Como los cíclopes, ese ejército malvado a sueldo de Krank, que por cada sueño robado consigue un artefacto para poder ver —literalmente, ver— el mundo real, Jeunet y Caro utilizan el contrapicado, el gran angular y planos casi claustrofóbicos para hacer de lo real algo grotesco. Las arrugas o el gesto se vuelven tragicómicos achicados y engrandecidos ante el espectador, a manos de los creadores que sueñan y moldean las apariencias —pincel finísimo en mano— a su puro deleite audiovisual.

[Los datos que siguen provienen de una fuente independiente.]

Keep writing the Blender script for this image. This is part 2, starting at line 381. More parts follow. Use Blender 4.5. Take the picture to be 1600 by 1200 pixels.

En un abrir y cerrar de ojos los niños toman el control y ante el caos y el alarido son la razón para quedarnos. Frente a la panda de frikis de creación artificial, en la ciudad con aire de feria One, el forzudo de corazón tierno busca a su hermanito secuestrado con desesperación, ayudado por los pequeños ladronzuelos malhablados, y entonces surge el amor. Un amor que sin saberlo, es ya un guiño a Amelie; un amor que es más una relación fraternal, de una niña huérfana en busca de padre (o de hermano mayor) y un desheredado que, a su vez, busca volcar en los pequeños la ternura y sed de protección que tan naturalmente emanan de él. Un hilo argumental a lo Oliver Twist donde tendrán que escapar y buscar al mi mo tiempo, como nosotros, como Borges, el sueño y la realidad.

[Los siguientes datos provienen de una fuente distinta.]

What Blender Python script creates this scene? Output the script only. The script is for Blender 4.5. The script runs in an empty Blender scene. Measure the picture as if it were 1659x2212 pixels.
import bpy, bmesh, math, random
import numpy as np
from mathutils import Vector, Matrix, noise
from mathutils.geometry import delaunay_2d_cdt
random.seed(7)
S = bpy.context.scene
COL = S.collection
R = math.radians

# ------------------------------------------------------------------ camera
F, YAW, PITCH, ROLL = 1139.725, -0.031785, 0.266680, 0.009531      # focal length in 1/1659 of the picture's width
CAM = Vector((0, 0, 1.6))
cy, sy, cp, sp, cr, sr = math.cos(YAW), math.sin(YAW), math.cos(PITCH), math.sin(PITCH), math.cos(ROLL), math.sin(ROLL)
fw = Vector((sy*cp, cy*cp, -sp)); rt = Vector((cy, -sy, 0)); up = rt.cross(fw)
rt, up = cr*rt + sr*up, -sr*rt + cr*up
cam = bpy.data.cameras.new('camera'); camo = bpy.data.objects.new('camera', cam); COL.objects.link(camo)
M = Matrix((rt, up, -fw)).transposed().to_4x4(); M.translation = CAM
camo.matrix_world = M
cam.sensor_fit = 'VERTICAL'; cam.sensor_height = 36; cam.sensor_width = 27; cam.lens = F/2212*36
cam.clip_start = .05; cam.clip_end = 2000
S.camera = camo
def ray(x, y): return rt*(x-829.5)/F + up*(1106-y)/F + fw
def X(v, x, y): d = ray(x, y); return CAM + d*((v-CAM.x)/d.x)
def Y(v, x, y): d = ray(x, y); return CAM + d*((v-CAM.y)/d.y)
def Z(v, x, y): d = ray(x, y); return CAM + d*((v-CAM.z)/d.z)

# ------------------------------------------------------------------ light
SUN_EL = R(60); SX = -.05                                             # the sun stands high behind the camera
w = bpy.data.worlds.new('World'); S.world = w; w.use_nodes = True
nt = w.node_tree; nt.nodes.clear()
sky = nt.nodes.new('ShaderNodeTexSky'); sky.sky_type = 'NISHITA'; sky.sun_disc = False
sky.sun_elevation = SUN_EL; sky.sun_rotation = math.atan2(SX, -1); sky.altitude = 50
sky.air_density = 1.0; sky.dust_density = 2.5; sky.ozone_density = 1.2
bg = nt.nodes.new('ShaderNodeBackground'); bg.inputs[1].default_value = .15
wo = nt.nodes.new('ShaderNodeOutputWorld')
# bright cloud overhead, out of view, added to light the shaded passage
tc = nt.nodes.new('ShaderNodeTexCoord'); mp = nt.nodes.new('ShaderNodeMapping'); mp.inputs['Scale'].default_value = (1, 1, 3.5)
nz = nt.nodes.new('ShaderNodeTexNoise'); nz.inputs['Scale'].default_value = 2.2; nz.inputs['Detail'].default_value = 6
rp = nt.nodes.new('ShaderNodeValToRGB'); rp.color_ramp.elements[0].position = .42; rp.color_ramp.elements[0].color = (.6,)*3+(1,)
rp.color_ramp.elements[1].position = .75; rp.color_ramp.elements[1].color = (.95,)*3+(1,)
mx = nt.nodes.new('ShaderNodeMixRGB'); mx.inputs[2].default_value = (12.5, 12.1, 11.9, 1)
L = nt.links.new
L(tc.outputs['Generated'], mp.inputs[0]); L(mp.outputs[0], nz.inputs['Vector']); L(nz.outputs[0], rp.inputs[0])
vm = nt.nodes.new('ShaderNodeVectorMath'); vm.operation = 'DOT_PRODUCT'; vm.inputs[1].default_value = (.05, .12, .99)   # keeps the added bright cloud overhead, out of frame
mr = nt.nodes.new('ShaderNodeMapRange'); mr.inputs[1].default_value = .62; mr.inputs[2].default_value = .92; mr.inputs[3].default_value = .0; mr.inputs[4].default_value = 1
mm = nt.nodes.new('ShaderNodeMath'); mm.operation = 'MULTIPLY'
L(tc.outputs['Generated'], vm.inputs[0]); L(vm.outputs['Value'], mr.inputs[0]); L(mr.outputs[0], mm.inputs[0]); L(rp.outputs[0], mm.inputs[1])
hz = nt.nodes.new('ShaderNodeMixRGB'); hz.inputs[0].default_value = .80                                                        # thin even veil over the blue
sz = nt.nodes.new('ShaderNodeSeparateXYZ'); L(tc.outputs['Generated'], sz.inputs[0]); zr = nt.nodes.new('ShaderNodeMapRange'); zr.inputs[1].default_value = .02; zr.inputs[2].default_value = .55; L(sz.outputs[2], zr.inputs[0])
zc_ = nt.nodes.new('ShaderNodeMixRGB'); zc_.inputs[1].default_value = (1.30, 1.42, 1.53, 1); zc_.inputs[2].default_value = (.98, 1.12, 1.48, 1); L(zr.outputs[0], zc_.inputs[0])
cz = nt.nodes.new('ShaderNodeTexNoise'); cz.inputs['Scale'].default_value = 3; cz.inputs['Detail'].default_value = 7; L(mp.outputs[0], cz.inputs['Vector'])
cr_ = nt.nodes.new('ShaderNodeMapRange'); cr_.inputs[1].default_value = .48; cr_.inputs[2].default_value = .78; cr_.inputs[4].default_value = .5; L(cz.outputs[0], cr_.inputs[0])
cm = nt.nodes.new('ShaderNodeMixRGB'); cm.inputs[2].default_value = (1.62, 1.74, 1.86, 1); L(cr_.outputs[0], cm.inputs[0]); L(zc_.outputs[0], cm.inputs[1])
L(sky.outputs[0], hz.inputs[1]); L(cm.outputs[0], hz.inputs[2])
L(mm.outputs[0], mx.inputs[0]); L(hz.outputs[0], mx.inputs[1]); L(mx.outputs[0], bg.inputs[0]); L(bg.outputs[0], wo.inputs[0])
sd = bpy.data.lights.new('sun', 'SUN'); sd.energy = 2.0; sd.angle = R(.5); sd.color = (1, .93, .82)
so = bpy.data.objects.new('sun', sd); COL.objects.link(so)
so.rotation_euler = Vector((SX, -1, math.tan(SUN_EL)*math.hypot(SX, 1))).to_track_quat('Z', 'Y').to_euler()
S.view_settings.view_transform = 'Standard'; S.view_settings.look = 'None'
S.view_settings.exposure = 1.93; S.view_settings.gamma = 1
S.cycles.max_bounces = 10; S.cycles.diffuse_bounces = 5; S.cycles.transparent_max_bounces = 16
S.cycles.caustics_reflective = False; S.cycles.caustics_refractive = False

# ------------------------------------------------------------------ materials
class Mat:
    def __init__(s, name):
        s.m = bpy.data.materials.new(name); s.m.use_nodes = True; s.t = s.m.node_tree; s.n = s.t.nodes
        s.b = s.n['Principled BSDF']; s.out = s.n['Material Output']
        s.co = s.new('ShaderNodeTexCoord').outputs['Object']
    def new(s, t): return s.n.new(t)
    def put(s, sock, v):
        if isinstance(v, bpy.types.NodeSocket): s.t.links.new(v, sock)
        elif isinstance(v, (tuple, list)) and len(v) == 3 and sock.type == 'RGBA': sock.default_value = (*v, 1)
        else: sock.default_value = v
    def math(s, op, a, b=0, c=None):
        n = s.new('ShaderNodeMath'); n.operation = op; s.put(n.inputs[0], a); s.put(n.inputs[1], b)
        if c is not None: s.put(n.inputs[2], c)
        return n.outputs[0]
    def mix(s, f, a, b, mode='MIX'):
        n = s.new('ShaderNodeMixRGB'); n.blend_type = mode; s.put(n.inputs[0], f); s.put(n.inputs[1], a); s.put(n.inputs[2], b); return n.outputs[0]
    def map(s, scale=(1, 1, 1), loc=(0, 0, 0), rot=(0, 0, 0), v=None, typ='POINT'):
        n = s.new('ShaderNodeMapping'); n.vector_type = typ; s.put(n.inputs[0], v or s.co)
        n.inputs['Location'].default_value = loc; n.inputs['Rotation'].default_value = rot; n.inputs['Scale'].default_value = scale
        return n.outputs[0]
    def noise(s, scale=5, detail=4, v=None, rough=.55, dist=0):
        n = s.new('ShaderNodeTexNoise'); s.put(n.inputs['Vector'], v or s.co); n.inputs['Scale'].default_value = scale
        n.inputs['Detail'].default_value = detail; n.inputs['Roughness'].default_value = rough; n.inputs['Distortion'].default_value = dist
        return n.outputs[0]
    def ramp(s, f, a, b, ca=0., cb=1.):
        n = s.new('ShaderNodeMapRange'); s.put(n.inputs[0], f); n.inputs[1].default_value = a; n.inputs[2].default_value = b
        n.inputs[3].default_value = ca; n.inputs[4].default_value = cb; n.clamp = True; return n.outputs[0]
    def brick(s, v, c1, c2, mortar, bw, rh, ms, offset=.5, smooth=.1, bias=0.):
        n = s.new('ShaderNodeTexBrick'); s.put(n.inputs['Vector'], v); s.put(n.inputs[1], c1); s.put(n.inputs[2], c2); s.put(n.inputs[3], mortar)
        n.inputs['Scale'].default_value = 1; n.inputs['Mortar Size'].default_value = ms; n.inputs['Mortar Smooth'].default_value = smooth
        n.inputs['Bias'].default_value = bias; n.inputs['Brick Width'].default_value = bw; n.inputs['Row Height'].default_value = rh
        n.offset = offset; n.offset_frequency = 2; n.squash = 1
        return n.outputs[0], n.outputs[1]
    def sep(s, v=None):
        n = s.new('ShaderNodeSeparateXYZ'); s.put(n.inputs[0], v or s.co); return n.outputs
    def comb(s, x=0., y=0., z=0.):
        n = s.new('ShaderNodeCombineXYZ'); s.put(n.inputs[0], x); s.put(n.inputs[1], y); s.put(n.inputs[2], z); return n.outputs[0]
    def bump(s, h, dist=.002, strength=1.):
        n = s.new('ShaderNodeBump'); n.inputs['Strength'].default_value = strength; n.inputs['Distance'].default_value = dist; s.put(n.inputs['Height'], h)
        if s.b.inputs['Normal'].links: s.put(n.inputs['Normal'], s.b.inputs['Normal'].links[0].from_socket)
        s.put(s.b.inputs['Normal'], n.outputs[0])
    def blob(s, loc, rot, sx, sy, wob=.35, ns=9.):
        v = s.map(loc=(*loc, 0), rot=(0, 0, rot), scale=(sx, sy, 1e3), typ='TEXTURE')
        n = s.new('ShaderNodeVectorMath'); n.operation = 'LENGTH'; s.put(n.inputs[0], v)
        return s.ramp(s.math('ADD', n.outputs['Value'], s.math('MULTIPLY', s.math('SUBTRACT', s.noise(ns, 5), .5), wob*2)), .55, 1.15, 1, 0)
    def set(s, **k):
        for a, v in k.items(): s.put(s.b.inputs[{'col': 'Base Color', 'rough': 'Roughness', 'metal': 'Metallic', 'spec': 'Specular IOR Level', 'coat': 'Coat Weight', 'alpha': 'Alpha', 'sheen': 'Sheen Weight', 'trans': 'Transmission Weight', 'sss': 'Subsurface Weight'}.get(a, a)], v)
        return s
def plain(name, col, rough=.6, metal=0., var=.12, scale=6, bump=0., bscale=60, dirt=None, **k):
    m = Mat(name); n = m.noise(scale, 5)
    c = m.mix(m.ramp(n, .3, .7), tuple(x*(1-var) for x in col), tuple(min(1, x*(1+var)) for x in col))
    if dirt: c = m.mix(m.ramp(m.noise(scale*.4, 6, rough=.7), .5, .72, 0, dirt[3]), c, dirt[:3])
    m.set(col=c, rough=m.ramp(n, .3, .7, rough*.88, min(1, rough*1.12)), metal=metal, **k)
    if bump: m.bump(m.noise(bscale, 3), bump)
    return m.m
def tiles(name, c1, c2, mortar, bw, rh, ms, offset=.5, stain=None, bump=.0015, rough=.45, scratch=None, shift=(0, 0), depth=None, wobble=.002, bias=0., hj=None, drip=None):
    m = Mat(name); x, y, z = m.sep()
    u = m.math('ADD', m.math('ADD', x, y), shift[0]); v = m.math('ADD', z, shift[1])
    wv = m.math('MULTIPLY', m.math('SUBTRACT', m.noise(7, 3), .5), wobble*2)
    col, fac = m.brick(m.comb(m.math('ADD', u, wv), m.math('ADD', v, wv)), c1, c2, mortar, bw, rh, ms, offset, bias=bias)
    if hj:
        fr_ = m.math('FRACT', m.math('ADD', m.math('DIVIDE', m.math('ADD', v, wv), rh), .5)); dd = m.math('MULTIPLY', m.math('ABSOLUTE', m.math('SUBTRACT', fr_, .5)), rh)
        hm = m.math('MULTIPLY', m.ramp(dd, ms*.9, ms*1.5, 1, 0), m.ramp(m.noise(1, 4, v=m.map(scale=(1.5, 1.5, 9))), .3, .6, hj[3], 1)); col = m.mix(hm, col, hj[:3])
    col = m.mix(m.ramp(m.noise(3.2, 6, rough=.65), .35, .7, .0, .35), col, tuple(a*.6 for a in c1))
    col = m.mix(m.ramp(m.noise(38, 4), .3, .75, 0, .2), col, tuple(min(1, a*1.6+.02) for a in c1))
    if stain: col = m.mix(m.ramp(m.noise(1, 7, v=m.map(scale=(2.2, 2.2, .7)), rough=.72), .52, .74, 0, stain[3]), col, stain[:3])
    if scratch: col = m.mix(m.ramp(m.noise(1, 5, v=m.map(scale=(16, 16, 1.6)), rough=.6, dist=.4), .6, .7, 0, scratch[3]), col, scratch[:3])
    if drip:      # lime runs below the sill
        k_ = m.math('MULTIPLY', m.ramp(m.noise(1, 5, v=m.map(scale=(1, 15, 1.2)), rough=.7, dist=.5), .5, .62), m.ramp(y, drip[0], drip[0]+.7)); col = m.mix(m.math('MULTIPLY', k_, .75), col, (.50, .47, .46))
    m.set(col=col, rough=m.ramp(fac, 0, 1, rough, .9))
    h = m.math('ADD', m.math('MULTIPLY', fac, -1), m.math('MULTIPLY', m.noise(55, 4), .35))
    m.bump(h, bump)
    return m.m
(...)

Magnífica semblanza, la veré!
Tal vez ésta sea mi película favorita, la he visto decenas de veces (incluido un reestreno en versión original en el cine donde el único espectador en la sala era yo), me sé los diálogos casi de memoria. Una maravilla, original, tierna, oscura, alucinante.
La ambientación, escenarios+música… sobrecogedora, brutal, es por eso que uno no se cansa de verla.